-------- ITEMS

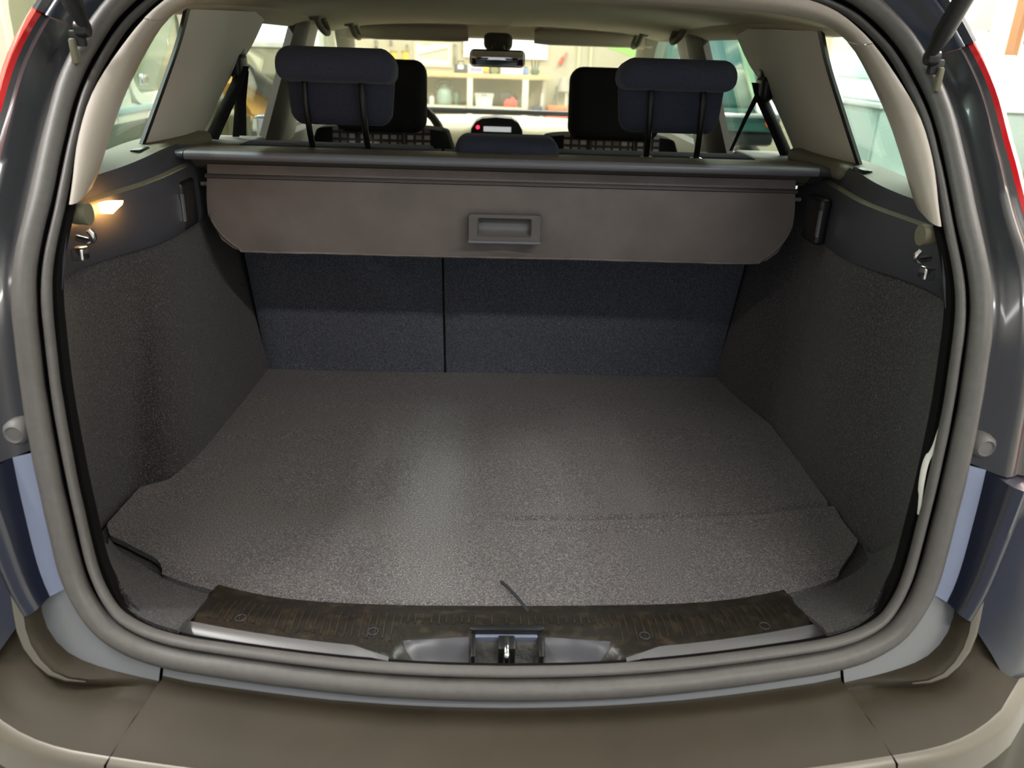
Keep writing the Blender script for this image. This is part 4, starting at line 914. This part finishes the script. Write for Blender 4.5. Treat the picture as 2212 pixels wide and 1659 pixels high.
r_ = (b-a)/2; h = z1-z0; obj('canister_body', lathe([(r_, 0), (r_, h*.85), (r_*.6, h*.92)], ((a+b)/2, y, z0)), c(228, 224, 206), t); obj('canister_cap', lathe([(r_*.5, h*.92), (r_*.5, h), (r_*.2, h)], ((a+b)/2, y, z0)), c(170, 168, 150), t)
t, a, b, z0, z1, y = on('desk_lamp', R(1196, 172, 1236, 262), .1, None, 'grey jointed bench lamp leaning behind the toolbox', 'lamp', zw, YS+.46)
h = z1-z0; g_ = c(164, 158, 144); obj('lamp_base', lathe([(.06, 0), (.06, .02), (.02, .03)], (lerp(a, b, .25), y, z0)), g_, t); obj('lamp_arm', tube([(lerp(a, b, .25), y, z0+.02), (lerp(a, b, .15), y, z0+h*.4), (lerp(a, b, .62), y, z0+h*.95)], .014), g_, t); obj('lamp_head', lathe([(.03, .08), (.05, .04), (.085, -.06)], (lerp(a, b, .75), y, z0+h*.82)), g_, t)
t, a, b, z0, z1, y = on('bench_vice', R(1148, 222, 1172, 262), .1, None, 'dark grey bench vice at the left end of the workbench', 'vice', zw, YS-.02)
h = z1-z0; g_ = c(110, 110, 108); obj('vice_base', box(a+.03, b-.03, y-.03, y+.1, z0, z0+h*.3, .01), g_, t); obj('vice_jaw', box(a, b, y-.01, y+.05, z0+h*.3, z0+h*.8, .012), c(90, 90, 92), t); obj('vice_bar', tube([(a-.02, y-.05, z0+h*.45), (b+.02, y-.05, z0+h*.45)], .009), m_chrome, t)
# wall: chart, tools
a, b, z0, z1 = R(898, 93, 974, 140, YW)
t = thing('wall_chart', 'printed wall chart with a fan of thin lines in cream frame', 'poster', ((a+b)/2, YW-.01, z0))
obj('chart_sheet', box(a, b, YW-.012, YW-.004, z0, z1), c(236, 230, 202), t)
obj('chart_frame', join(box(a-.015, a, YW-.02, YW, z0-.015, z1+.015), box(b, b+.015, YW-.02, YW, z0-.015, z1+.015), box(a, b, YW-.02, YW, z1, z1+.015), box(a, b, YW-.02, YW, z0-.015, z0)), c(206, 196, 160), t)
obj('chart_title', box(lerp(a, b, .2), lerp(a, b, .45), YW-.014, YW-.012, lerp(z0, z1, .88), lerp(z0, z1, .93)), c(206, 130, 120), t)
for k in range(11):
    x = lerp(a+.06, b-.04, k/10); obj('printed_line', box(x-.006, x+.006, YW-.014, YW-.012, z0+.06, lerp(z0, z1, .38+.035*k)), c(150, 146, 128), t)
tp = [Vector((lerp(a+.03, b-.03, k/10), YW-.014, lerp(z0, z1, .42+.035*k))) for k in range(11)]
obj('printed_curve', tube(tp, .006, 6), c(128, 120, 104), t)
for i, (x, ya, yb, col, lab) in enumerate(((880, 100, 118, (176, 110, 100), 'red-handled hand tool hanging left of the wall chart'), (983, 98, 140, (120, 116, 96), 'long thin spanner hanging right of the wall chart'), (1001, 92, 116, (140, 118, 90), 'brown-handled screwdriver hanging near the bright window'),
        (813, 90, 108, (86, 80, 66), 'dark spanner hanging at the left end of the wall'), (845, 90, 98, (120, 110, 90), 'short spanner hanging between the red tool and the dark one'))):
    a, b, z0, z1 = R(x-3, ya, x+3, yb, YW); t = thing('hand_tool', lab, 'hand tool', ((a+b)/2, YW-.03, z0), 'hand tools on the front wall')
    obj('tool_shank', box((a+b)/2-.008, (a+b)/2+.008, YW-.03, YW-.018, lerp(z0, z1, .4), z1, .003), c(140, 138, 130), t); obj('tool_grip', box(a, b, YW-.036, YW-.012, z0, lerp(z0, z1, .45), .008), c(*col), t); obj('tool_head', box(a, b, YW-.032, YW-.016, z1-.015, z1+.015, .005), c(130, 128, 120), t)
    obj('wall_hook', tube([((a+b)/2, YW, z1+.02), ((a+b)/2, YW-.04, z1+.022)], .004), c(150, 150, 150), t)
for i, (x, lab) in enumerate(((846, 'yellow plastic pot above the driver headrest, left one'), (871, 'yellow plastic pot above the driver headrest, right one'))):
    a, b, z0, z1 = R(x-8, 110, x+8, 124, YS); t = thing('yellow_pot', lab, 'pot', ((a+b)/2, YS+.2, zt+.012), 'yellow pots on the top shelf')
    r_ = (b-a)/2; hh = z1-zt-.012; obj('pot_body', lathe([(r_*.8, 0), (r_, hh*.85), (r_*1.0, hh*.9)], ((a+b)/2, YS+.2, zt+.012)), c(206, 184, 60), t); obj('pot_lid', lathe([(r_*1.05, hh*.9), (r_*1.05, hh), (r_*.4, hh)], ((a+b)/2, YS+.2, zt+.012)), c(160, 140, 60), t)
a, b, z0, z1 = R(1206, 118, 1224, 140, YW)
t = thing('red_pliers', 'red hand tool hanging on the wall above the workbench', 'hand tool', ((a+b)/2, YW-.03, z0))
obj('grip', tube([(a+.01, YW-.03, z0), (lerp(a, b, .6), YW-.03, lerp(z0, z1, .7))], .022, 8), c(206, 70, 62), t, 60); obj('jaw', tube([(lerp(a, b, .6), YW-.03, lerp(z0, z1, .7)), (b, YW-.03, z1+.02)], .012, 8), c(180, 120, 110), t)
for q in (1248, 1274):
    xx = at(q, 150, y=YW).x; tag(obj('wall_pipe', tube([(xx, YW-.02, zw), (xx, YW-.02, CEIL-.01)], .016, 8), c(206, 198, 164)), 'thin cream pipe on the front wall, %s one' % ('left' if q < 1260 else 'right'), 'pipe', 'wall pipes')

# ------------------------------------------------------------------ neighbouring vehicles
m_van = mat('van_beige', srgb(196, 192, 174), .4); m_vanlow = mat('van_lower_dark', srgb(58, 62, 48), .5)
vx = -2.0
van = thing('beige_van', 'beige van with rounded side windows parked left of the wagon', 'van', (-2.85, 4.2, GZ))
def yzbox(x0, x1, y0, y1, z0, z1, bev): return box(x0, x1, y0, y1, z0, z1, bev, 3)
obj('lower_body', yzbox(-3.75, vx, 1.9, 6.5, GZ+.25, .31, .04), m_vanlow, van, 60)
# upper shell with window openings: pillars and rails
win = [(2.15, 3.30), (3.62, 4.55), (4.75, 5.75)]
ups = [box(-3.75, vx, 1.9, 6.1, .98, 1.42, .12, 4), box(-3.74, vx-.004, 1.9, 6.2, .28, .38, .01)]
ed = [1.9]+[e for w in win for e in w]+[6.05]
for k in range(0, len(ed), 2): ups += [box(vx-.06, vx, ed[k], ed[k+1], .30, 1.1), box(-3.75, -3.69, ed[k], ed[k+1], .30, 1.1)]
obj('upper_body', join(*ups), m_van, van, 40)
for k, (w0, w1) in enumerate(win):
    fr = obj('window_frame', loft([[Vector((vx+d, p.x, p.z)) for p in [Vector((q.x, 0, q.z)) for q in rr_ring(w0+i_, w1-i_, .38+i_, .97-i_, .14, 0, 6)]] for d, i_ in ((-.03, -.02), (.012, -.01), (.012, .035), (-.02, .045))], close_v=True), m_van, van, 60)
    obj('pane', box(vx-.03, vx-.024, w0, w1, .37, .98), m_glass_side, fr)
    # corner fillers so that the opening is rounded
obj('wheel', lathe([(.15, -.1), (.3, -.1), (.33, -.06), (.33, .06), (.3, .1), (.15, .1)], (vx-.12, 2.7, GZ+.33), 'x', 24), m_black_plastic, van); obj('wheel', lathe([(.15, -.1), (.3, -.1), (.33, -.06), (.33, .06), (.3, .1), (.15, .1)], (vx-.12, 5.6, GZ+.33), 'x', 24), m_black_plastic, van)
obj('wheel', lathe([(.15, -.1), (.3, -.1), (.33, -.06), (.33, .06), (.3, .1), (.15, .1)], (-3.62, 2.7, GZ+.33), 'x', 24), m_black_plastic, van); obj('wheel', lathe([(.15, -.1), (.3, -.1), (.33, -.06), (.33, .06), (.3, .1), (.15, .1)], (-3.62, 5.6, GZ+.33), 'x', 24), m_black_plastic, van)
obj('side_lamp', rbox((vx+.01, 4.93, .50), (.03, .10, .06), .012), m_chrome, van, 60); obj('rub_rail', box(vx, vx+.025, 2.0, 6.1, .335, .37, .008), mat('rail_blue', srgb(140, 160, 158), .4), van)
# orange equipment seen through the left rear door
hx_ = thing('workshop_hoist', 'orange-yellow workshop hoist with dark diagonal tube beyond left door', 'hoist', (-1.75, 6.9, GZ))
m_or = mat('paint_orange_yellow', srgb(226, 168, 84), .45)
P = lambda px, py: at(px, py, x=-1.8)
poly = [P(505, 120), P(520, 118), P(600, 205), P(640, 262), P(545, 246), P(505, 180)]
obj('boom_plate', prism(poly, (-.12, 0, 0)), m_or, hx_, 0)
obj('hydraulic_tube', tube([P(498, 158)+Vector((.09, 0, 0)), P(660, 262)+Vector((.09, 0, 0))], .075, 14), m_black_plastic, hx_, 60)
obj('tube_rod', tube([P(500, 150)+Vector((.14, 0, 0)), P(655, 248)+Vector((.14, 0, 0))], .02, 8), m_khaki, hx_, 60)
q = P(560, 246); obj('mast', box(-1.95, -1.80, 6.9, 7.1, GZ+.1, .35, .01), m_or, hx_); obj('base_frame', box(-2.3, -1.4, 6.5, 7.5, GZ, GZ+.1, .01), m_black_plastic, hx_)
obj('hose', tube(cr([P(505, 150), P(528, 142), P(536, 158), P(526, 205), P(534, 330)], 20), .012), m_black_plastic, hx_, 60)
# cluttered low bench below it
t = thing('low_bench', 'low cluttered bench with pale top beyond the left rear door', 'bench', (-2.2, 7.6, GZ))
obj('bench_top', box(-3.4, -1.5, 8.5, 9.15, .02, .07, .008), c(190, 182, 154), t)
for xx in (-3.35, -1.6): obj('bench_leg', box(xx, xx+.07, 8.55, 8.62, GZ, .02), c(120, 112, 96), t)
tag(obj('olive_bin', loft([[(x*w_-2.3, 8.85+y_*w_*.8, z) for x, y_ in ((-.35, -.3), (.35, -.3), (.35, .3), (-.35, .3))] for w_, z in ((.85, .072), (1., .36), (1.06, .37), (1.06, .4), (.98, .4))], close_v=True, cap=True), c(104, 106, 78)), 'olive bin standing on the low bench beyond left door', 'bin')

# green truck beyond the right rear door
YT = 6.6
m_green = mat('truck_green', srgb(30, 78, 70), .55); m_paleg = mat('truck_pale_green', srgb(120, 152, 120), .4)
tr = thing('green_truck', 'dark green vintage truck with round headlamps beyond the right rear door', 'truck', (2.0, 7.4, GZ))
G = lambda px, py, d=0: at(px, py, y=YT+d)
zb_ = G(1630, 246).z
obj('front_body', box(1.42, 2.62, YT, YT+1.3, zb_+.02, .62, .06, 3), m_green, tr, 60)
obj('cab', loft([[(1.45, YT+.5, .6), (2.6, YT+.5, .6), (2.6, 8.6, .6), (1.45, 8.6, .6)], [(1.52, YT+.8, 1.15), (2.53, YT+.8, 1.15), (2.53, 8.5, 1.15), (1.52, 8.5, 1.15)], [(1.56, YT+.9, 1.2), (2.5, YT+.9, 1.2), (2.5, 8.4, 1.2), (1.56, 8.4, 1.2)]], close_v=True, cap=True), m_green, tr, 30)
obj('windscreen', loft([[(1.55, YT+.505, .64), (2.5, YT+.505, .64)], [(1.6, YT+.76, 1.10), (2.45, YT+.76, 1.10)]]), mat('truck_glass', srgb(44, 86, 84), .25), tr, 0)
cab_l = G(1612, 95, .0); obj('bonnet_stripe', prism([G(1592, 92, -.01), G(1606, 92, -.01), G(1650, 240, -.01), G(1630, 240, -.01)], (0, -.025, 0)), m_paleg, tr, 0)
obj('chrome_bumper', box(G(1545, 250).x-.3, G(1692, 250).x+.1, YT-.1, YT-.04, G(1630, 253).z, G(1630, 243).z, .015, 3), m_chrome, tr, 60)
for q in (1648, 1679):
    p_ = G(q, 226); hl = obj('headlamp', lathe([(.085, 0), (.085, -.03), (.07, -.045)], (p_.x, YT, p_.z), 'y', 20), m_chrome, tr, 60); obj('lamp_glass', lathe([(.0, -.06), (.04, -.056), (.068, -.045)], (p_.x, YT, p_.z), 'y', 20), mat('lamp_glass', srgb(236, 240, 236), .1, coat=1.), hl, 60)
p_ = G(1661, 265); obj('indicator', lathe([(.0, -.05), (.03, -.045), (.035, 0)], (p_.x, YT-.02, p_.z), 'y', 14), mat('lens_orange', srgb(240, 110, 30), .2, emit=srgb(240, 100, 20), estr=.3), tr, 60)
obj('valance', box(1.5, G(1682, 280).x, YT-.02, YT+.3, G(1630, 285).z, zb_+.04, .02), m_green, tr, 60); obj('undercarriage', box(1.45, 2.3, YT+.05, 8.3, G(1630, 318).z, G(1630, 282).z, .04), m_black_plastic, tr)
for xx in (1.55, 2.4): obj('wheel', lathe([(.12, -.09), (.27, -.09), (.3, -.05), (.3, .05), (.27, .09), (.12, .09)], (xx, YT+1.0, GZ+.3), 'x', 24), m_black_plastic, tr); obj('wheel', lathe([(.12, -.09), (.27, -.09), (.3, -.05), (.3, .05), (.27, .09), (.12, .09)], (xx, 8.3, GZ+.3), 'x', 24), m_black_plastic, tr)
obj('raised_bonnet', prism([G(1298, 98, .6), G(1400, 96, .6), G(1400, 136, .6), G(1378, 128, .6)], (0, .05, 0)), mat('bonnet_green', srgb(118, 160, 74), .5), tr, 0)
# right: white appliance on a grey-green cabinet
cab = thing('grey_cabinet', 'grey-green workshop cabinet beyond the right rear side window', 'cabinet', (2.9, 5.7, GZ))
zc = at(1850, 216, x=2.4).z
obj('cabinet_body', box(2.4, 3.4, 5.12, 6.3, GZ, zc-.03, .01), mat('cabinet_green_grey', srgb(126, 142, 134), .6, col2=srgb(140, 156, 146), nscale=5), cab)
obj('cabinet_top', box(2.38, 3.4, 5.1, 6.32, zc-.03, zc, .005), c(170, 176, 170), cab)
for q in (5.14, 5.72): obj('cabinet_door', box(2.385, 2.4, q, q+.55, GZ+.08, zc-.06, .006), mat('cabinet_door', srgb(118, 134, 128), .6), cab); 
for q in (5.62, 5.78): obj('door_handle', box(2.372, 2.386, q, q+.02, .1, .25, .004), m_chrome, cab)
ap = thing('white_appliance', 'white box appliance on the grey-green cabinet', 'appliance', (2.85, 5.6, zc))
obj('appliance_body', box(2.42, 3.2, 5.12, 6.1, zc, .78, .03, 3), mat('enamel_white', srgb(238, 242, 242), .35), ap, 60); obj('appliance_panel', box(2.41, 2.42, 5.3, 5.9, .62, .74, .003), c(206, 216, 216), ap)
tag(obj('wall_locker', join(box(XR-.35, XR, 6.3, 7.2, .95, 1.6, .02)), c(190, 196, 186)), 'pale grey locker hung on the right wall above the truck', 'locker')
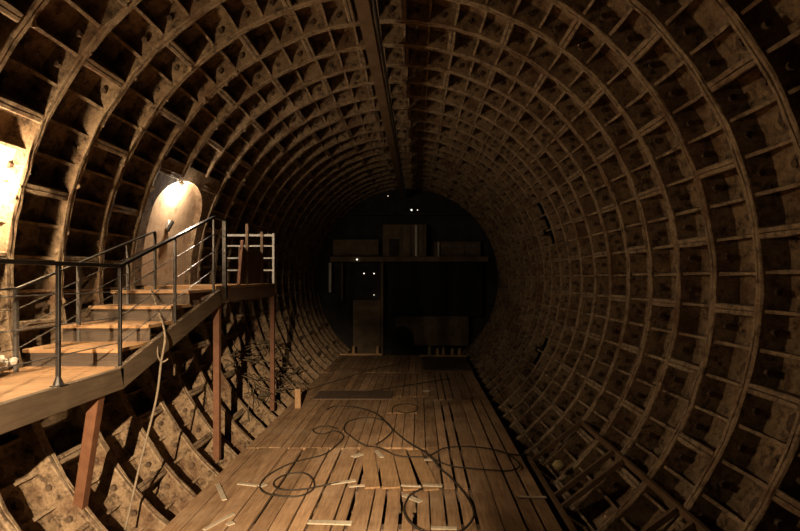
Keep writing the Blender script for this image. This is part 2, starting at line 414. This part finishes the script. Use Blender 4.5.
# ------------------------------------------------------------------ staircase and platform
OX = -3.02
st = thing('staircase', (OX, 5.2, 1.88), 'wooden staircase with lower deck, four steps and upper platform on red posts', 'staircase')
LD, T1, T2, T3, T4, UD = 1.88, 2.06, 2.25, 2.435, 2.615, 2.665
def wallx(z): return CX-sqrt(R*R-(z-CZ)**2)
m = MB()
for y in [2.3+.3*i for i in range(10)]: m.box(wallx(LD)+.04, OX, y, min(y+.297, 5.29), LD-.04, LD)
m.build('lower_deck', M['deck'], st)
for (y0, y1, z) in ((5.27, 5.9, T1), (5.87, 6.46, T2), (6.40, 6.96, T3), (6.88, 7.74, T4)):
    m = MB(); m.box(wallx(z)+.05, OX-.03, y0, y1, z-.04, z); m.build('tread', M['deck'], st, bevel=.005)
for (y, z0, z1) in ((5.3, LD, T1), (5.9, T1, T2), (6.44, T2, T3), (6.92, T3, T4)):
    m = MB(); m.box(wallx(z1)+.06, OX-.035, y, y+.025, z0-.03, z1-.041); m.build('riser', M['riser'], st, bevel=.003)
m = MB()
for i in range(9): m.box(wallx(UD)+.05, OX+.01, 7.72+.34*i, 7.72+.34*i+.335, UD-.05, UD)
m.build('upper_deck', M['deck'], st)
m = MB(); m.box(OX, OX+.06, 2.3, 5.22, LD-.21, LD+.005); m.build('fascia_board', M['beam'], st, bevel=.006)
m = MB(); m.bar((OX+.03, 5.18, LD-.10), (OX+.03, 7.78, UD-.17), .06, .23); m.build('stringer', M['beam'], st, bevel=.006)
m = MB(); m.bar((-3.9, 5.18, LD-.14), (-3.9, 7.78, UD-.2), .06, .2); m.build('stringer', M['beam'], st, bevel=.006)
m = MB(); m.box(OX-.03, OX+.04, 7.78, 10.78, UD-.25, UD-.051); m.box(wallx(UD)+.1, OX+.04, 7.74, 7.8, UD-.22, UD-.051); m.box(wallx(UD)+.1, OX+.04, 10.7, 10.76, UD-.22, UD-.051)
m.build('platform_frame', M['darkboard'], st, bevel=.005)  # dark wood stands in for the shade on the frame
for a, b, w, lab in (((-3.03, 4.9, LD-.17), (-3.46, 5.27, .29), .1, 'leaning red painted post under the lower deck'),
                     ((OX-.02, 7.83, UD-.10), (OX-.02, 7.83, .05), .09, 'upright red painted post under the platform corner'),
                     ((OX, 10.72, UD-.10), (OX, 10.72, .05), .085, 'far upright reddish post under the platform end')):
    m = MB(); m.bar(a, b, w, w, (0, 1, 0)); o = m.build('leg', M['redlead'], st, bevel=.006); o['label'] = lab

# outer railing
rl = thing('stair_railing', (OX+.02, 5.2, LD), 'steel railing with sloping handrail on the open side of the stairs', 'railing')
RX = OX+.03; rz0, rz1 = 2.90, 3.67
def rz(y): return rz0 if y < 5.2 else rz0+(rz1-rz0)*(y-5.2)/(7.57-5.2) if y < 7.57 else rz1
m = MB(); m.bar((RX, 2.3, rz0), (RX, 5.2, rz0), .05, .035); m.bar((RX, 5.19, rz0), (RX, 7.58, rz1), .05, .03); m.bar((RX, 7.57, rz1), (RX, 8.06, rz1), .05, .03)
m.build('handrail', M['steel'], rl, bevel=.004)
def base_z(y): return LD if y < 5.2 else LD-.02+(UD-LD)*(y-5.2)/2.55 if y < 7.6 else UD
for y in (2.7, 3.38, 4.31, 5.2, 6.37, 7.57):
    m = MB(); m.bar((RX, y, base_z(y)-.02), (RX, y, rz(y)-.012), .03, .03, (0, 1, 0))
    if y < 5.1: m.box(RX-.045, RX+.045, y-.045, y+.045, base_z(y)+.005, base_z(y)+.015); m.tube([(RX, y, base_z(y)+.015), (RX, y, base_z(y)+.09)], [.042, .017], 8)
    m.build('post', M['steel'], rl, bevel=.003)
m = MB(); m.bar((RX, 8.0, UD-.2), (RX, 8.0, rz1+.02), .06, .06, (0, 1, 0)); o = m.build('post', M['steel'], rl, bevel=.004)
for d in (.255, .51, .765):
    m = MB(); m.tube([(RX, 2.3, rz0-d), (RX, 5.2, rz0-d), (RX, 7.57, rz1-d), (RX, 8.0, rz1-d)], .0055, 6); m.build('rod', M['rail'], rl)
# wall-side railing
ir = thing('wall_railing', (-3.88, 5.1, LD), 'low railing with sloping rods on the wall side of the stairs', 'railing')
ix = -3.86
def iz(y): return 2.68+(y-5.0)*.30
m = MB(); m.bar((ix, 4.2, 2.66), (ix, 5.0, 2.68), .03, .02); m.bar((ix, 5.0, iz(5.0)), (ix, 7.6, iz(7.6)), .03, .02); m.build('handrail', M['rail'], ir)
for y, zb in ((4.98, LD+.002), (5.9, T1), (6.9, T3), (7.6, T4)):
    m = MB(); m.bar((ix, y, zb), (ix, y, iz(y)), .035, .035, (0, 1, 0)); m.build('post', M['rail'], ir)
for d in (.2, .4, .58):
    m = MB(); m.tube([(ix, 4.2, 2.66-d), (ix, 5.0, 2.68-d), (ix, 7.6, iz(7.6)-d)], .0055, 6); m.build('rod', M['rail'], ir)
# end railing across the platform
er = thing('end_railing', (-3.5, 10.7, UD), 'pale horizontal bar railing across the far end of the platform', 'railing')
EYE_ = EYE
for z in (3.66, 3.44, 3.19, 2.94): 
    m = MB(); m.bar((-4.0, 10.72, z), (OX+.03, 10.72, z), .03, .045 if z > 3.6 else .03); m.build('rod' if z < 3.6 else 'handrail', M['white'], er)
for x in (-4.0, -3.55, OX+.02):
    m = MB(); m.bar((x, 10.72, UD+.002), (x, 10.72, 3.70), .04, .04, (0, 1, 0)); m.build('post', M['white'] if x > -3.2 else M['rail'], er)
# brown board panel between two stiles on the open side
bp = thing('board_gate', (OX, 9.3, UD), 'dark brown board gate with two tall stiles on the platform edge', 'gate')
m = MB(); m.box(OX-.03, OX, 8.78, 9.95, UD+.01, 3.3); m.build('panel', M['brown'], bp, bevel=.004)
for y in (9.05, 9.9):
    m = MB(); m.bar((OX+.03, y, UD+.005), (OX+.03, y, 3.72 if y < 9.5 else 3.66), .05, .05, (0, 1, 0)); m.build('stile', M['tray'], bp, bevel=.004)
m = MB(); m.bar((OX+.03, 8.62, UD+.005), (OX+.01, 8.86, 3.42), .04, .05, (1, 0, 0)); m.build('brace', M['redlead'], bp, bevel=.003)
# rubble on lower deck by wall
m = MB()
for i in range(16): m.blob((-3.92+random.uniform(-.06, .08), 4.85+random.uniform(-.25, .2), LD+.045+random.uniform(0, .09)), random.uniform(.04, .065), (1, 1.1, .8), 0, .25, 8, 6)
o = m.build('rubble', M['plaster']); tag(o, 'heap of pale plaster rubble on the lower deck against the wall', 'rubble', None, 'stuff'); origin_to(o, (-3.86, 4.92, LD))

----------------

Starting at the line that contains "M['riser'], st, bevel=.003)" and ending at the line that contains "7.72+.34*i+.335, UD-.05, UD)", repeat each line exactly, both ends included, and nothing else.

    m = MB(); m.box(wallx(z1)+.06, OX-.035, y, y+.025, z0-.03, z1-.041); m.build('riser', M['riser'], st, bevel=.003)
m = MB()
for i in range(9): m.box(wallx(UD)+.05, OX+.01, 7.72+.34*i, 7.72+.34*i+.335, UD-.05, UD)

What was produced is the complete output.